(1.) In this writ appeal, presented by Union of India, by its Secretary, Ministry of Finance and the Assistant Collector of Central excise, III Division, Bangalore, the following two questions of law arise for consideration:
(2.) The facts of the case, in brief, are these: During the period commencing from 1st September, 1975 and ending on 30th September, 1983, the respondent-Binny Limited, paid excise duty on textile goods manufactured by it assessing the value of the manufactured goods also taking into account the freight and transit insurance charges paid by the assessee on those goods. The Supreme Court, in the case of Union of India v Bombay Tyre International Limited, AIR 1984 SC 420 decided on 9-5-1983, held that the freight and transit insurance charges do not form part of the assessable value of the goods manufactured under Section 4 of the Central excise and Salt Act, 1944 ('the Act' for short). The order of the Supreme Court was pronounced on 9-5-1983, but the reasons in support of the order were pronounced on 7-10-1983. Thereafter, the assessee-respondent, realizing that it had paid excise duty in excess of what it was required to pay in law, made two applications before the Assistant Collector of Central excise, Bangalore. In one of the applications, the assessee claimed refund of the excess amount paid which fall within the period of six months from the date on which the duty was paid. In the second application, the assessee claimed refund for the rest of the period commencing from 1-9-1975 to 30-9-1983, which came to Rs. 14,37,600-72. In this representation, the respondent expressly stated that the above claim for refund was being made outside the purview of Section 11-B .of the Act in the light of the ratio of the Judgment of the Supreme Court in the case of Bombay Tyre International Limited, AIR 1984 SC 420.

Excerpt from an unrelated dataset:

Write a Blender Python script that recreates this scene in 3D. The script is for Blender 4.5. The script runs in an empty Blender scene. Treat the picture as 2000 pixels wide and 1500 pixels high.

(3.) As far as the first application is concerned, the Assistant Collector granted the refund. This refund was on the basis that the assessee had paid more amount of excise duty than payable in law and this had happened on account of the inclusion of the freight and transit insurance charges in the value of the goods for the purpose of computing excise duty. As regards the rest of the claim, which related to the period earlier to the date of six months on which the duty was paid, a notice was issued by the Assistant Collector to the respondent calling upon it to show cause as to why the refund application should not be rejected on the ground that it fell outside the purview of Section 11-B of the Act. The respondent appeared before the authority and submitted that as the higher rate of excise duty was paid by it on account of mistake of law and the correct position in law was declared by the Supreme Court on 7-10-1983, the assessee was entitled to claim the refund of the excess amount paid by it. The Assessing Authority, however, rejected the submission made by the respondent and held that in view of the Judgment of the Supreme Court in D.R. Mills v Commissioner of Civil Supplies, AIR 1976 SC 2243 he had no authority to make any refund outside the purview of Section 11-B of the Act. Aggrieved by the said order, the respondent presented the writ petition.